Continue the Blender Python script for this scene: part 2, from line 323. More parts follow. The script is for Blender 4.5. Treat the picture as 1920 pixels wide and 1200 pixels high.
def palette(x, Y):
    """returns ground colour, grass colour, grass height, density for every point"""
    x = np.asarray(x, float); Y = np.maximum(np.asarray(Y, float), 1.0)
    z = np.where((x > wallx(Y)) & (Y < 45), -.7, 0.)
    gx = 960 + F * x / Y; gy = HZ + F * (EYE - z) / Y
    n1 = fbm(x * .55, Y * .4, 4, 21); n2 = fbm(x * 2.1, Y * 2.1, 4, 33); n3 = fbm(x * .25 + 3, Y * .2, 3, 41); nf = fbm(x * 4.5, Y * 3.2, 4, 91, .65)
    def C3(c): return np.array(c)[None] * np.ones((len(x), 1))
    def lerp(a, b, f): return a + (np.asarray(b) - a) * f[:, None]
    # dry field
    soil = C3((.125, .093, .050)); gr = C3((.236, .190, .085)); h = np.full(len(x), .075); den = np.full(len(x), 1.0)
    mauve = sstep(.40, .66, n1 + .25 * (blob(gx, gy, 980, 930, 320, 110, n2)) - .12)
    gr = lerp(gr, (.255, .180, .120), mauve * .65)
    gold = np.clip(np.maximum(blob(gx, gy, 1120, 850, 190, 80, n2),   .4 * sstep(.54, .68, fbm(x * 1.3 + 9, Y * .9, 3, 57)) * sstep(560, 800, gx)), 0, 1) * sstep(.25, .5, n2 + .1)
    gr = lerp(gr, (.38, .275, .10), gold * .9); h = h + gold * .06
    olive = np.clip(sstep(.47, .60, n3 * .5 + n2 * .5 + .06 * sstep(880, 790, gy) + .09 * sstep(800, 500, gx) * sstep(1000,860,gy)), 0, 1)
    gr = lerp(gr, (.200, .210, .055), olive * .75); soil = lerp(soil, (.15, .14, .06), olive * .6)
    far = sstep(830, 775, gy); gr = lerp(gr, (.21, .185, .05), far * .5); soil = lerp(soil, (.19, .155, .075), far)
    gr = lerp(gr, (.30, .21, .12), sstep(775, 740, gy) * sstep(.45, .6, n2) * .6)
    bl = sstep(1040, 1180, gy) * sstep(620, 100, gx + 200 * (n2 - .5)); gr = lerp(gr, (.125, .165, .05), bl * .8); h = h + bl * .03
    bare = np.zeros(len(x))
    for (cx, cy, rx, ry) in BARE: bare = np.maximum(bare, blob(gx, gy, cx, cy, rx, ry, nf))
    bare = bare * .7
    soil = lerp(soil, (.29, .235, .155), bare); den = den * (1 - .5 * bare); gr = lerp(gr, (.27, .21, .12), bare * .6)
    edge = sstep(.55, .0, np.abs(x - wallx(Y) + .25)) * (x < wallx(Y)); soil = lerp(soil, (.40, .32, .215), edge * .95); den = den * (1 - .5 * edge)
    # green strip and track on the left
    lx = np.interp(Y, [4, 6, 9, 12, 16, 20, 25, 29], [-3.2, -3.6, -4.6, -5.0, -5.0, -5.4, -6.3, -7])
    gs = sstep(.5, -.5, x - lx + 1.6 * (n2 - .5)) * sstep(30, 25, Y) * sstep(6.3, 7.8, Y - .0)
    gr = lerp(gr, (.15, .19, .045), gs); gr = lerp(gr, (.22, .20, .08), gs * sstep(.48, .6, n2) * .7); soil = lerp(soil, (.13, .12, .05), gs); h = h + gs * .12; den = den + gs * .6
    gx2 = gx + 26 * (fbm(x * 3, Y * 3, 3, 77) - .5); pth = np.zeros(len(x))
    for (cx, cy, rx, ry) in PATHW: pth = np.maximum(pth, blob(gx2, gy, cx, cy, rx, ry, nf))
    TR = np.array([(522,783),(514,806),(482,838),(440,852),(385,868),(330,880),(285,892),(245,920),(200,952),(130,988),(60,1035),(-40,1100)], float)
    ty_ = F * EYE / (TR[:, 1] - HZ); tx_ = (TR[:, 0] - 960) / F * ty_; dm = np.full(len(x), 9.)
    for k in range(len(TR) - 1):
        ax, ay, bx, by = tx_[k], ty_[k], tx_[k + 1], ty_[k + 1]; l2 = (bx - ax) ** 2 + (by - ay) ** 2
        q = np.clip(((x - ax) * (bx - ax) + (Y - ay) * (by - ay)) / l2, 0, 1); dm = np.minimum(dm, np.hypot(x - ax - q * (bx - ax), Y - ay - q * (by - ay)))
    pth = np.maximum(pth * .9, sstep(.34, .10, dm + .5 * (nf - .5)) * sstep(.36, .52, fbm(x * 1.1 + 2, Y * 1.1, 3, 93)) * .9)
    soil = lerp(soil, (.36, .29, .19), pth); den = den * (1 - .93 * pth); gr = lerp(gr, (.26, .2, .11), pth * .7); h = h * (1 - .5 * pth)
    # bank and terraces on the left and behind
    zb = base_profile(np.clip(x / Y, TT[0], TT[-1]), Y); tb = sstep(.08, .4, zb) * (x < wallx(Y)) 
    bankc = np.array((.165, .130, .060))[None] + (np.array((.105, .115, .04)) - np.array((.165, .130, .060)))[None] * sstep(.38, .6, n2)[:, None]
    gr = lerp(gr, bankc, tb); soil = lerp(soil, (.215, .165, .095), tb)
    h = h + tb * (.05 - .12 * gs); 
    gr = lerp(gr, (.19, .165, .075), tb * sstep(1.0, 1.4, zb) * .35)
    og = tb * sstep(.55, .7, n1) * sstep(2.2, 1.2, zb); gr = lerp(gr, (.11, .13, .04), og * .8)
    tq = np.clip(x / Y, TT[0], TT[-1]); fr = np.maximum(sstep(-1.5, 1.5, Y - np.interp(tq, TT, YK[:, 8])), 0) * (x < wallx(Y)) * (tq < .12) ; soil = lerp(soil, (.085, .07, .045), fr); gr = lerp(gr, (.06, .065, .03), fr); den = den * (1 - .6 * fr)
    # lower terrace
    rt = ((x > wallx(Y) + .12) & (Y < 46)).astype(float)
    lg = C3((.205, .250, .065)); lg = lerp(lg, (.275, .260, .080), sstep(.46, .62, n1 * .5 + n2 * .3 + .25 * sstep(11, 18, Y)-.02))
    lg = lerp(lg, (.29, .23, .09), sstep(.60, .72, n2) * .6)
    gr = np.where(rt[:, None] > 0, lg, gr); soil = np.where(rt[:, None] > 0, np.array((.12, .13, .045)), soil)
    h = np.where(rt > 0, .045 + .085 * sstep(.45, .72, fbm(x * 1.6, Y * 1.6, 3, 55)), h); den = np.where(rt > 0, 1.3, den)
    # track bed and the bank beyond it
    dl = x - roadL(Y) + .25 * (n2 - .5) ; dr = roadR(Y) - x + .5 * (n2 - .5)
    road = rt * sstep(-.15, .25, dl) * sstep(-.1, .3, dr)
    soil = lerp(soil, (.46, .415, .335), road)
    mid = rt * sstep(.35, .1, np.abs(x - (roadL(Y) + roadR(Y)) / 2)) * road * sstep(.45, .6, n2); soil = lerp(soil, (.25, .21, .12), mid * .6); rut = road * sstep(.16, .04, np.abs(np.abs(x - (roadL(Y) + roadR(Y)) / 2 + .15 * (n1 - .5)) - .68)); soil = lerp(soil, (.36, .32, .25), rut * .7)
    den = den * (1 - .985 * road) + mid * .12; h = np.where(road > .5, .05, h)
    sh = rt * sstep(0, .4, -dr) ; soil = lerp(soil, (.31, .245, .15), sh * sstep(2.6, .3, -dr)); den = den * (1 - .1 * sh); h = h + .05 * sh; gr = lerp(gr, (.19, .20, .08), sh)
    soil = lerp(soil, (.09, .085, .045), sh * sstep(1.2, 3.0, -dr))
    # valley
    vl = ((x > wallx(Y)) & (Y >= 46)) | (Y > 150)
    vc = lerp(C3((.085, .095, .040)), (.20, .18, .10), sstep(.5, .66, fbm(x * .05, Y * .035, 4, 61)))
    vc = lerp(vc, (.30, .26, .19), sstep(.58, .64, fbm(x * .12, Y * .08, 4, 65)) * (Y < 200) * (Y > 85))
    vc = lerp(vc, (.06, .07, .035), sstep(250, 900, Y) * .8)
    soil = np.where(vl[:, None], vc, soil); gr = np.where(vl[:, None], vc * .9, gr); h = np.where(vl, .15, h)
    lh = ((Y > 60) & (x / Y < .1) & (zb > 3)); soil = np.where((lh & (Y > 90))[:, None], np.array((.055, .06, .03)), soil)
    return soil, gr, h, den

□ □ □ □

▶ **Written exercise**:
Only the lines from the one that contains "lh = ((Y > 60)" to the end of the data should be output, exactly as they appear.

▶ **Written solution**:
    lh = ((Y > 60) & (x / Y < .1) & (zb > 3)); soil = np.where((lh & (Y > 90))[:, None], np.array((.055, .06, .03)), soil)
    return soil, gr, h, den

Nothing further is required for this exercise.